Some truth. E-2 studs still go hook down in the T-45 until the Hummer gets ILM.
giphy.gif
 

ChuckMK23

FERS and TSP contributor!
pilot
Do VT's in T-6 teach AOA approach and landing? I remember doing them to the 'box' at Wolf/Barin back in the day and it was a blast.
 

JTS11

Well-Known Member
pilot
Contributor
Aviation Nerd Trivia: in the T-34, when you did No-Flap landings in FAMs, you were doing an AOA approach/landing. Both would put you at 20 units.
My memory may be off, but I recall that AOA fam flight in the T-34 as a stud to be really underwhelming. Prob bc the IP wasn't that confident, and I was just happy landing that fucker with a flare. 😆
 

Gatordev

Well-Known Member
pilot
Site Admin
Contributor
My memory may be off, but I recall that AOA fam flight in the T-34 as a stud to be really underwhelming. Prob bc the IP wasn't that confident, and I was just happy landing that fucker with a flare. 😆

Yeah, I mis-typed...it's not an AOA landing, just an AOA approach, so the landing is relatively benign. If I recall correctly, the FF AOA approach would but you ~80-85 knots (I'd have to check the FTI), so you don't have a ton of energy left in the flare, but the NF AOA was the same speed, so it was a non-event.

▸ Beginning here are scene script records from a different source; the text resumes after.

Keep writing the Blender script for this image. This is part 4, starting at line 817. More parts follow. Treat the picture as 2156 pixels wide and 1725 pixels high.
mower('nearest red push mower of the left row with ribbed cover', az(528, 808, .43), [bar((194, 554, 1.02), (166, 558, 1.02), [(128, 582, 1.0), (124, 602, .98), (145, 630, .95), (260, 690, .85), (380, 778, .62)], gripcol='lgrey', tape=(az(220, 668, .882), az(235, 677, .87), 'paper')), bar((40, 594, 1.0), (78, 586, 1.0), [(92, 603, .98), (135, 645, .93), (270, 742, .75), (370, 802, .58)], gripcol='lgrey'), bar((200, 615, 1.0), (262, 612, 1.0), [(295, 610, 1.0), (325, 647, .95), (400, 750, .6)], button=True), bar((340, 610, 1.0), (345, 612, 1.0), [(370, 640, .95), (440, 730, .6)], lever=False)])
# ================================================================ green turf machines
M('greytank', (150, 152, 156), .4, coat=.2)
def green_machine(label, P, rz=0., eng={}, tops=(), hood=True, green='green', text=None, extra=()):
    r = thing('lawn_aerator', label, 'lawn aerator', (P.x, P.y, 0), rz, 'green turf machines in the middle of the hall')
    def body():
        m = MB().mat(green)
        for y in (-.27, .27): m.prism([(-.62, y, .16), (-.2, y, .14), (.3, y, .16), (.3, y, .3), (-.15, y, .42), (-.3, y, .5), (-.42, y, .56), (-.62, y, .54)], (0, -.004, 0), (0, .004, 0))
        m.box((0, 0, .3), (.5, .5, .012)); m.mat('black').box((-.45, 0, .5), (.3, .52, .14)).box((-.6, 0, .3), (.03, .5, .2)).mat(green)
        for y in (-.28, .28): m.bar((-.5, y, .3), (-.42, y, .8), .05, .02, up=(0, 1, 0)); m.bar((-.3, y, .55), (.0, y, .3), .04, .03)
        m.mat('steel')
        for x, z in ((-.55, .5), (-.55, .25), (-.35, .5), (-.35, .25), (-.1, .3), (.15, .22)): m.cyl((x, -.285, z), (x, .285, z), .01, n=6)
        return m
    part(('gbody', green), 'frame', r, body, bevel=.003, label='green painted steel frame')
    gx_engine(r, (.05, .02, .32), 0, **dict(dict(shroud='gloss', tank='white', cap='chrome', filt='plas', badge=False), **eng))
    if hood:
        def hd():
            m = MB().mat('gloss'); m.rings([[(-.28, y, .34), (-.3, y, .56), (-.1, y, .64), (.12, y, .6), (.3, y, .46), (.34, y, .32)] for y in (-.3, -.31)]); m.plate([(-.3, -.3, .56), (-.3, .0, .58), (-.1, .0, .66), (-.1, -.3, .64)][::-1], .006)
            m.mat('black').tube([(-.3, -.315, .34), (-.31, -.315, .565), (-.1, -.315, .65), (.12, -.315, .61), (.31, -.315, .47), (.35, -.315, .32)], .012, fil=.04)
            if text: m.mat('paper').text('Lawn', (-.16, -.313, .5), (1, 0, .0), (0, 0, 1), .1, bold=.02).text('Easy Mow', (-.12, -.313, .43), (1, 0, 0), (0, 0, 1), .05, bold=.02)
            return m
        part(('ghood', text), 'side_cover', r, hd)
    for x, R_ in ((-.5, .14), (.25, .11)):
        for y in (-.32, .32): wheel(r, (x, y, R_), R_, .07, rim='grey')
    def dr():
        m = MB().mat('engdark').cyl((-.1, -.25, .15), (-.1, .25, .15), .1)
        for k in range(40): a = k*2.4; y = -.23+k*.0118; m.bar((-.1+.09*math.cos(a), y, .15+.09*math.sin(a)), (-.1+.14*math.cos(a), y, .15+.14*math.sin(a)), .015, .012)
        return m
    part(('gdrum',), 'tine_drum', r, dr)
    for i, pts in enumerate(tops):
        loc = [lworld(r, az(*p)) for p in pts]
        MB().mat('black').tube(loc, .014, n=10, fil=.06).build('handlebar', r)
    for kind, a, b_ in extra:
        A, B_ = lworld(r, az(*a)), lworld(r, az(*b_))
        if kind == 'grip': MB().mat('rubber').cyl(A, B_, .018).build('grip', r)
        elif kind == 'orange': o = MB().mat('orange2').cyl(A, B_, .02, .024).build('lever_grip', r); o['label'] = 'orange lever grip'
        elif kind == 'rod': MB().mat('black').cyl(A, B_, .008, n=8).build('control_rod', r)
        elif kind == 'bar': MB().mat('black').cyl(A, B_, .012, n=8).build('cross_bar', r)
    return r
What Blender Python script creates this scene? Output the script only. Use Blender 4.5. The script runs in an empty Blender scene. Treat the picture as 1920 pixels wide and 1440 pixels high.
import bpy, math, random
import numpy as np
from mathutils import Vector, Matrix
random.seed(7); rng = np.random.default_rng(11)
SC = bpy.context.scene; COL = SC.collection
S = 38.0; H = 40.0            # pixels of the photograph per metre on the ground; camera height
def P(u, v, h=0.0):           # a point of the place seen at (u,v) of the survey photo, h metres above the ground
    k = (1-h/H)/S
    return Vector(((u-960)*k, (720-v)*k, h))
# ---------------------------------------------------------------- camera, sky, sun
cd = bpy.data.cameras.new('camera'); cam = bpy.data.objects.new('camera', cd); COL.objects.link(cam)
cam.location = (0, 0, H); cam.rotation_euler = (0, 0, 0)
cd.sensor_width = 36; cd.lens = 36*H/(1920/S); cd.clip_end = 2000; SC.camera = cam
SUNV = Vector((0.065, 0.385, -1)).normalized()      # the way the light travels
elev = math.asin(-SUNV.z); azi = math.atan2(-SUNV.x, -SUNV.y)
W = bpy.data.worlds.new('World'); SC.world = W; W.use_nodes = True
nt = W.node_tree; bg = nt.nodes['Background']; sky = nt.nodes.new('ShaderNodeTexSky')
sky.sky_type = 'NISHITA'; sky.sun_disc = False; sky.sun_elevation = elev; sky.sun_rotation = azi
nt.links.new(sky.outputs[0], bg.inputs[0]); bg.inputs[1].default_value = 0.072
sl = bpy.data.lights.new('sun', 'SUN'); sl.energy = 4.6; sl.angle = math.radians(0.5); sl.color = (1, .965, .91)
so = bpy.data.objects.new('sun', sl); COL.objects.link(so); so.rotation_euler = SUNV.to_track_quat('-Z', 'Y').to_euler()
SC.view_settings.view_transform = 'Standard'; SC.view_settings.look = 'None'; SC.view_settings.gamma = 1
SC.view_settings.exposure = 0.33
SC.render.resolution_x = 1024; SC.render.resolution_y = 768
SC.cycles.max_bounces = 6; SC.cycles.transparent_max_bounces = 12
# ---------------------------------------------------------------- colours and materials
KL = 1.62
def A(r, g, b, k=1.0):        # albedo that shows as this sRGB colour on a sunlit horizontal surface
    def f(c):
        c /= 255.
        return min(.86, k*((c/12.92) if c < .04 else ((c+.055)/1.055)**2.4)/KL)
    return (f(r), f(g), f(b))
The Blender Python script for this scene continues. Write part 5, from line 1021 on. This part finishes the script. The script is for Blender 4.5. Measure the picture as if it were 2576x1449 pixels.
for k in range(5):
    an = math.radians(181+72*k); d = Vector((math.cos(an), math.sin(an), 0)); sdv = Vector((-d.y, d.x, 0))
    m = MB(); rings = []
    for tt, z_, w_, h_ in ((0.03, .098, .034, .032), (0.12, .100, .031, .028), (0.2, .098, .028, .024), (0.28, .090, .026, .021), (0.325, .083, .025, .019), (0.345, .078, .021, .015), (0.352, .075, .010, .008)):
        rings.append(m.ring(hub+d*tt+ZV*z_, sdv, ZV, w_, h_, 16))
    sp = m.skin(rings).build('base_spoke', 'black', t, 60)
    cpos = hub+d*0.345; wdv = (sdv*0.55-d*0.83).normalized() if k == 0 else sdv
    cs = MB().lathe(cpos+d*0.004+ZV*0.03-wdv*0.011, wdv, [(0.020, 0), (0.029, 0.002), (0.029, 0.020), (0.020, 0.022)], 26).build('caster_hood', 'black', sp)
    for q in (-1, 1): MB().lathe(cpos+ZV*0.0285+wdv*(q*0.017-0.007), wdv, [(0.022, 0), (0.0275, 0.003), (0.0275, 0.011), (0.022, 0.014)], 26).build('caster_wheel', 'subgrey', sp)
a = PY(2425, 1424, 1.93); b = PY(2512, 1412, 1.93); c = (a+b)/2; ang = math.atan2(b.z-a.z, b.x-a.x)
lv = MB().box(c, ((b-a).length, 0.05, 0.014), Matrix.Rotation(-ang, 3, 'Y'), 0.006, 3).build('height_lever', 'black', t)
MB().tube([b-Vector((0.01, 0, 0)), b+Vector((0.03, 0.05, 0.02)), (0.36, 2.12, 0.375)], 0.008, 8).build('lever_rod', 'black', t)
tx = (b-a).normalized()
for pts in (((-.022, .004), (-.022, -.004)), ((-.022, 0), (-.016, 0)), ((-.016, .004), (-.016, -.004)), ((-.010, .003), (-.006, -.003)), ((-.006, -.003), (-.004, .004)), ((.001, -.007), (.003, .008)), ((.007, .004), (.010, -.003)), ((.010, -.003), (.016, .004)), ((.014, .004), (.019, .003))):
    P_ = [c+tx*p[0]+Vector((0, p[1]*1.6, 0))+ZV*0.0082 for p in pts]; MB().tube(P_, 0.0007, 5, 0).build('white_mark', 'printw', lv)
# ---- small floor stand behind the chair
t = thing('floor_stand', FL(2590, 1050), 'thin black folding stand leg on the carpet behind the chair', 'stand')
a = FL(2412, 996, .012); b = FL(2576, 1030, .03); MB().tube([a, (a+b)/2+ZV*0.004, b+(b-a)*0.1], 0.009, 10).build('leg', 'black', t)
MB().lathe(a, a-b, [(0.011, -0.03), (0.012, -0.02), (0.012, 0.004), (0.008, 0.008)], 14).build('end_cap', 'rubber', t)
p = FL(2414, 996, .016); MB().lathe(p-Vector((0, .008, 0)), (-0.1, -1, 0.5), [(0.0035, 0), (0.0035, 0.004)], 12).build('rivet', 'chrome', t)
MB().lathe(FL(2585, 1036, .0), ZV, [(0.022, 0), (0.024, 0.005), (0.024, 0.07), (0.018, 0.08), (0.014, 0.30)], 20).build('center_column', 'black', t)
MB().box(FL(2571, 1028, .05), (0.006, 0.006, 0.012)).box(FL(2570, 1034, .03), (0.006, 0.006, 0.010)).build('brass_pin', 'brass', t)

Anytime you would land away from home (RDO, CCX, O/I, etc), you'd always leave the flaps up on landings anyway, so on the IP side NF landings were normal landings and FF landings were the rarer occurrence.
 

JTS11

Well-Known Member
pilot
Contributor
Yeah, I mis-typed...it's not an AOA landing, just an AOA approach, so the landing is relatively benign. If I recall correctly, the FF AOA approach would but you ~80-85 knots (I'd have to check the FTI), so you don't have a ton of energy left in the flare, but the NF AOA was the same speed, so it was a non-event.

Anytime you would land away from home (RDO, CCX, O/I, etc), you'd always leave the flaps up on landings anyway, so on the IP side NF landings were normal landings and FF landings were the rarer occurrence.
I wasn't trying to counter your post, but just relaying my memory of that X in a T-34 as a stud...it was cursory.

You obviously know way more having been an IP.
 

sevenhelmet

Low calorie attack from the Heartland
pilot
I loved doing T-34 AOA’s…it just clicked and was fun.
I remember that flight. I already wanted jets, but that flight was when I started to think I might actually have a shot. Had a lot of fun, and got a 5 on my "precision" landings that day- the only time that happened during Primary that I recall. My question to the instructor was "Why don't we always do it that way?" I don't remember his answer.

Today, I fly AOA-based approaches in virtually every aircraft I fly. It's just easier. If the aircraft requires a Vref computation, I'll obviously do that, but it corresponds to a given AOA, so in a pinch, I'll fly that (e.g. flap failure in a single-pilot business jet). More industry standardization and emphasis on AOA approaches would be good for the pilot community writ large, I think.